Enquanto isso, o deputado cassado continua participando das sessões plenárias, pode protocolar projetos de lei e usa livremente o dinheiro público destinado aos parlamentares, incluindo verba indenizatória - de abril a agosto, gastou R$ 72.385 -, auxílio-moradia e verba de gabinete.
Britto afirmou que confia "totalmente" que conseguirá concluir seu mandato na Câmara (em 2010). E aproveitou para criticar a decisão do TSE, referendada pelo Supremo Tribunal Federal (STF), de cassar políticos que trocam de partido após as eleições. "Essa decisão do TSE não tem validade jurídica. O Judiciário não tem essa competência de legislar", disse. "Eu fui eleito, eu tenho voto e tenho a minha história."

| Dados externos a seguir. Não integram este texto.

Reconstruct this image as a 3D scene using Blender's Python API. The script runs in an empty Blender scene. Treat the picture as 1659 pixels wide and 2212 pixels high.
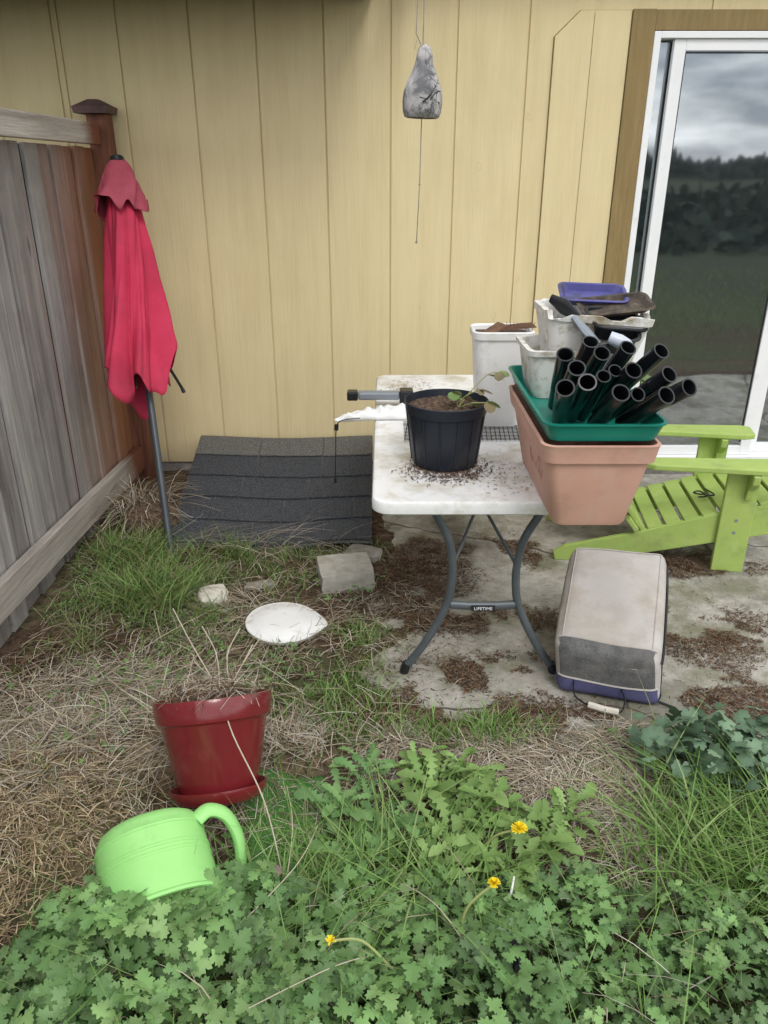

Britto chegou à Câmara por um caminho tortuoso. Candidatou-se em 2006 pelo DEM, mas, sem votos suficientes para se eleger, ficou como primeiro suplente. Em outubro de 2007, mudou de partido, filiando-se ao PRB, e assumiu o mandato um mês depois, quando Ronaldo Cunha Lima (PSDB-PB) renunciou para fugir do julgamento no STF por acusação de tentativa de assassinato.
Por ter mudado de partido sem justa causa, o DEM pediu ao TSE que decretasse a perda de mandado de Brito. O julgamento começou em fevereiro e foi suspenso duas vezes. A decisão, unânime, saiu em março. De lá para cá, o deputado já tentou, sem sucesso.